The Eight Roles of DCID 6/3

Only five short of a baker’s dozen, there are eight roles provided in Director of Central Intelligence Directive (DCID) 6/3 “Protecting Sensitive Compartmented Information Within Information Systems”.

(pdf) (doc)

  1. Principal Accrediting Authority — responsibility for all intelligence systems within their respective purviews, are the DCI, EXDIR/CIA, AS/DOS (Intelligence & Research), DIRNSA, DIRDIA, ADIC/FBI (National Security Div), D/Office of Intelligence/DOE, SAS/Treasury (National Security), D/NIMA, and the D/NRO
  2. Data Owner — final statutory and operational authority for specified information
  3. Designated Accrediting Authority — authority to assume formal responsibility for operating a system at an acceptable level of risk based on the implementation of an approved set of technical, managerial, and procedural safeguards
  4. Designated Accrediting Authority Representative (DAA Rep) — technical expert responsible to the DAA for ensuring that security is integrated into and implemented throughout the life cycle of a system
  5. Information System Security Manager (ISSM) — responsible for an organization’s IS security program
  6. Information System Security Officer (ISSO) — responsible to the ISSM for ensuring that operational security is maintained for a specific IS
  7. Privileged Users — access to system control, monitoring, or administration functions
  8. General Users — can receive information from, input information to, or modify information on, a system without a reliable human review

They provide a good exercise in defining relationships with compartmentalised information; it’s fun to try and make a diagram that shows the connections and overlap.

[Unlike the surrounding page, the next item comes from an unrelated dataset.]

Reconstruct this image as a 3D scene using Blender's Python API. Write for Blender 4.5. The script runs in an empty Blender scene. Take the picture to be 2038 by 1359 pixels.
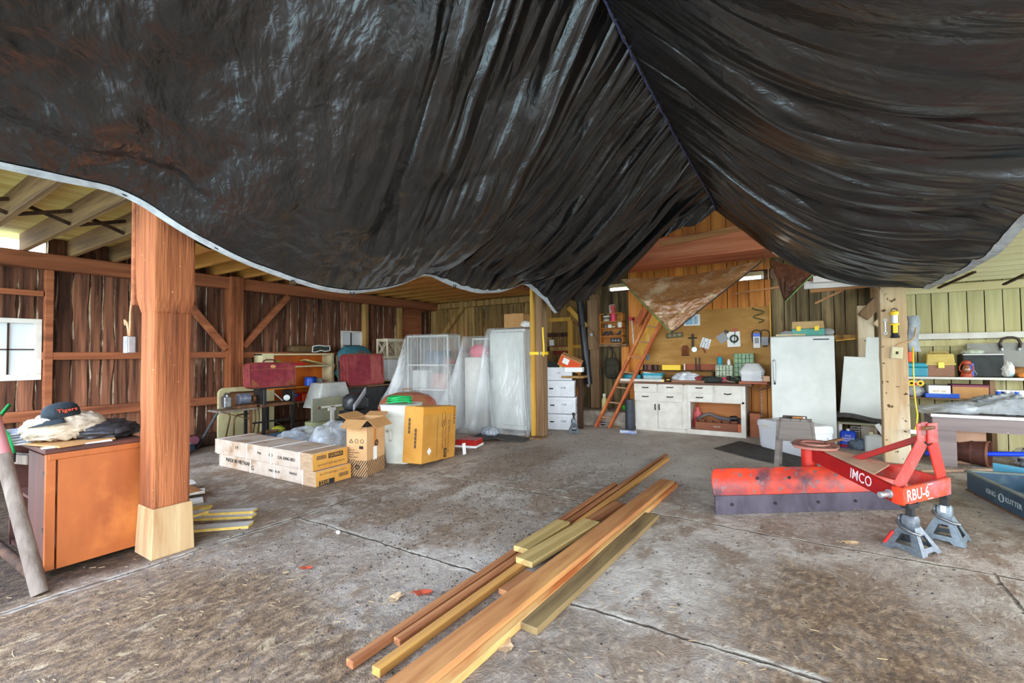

DCID 6/3 in 1999 superseded DCID 1/16, which had the much more fun title of “Security Policy for Uniform Protection of Intelligence Processed in Automated Information Systems and Networks“.

DCID 1/16 was from 1988 and superseded DCID 1/16 of 1983 — a time of great US government concern about outsider attacks and NSA’s first attempt to wrestle control of the Internet away from NIST.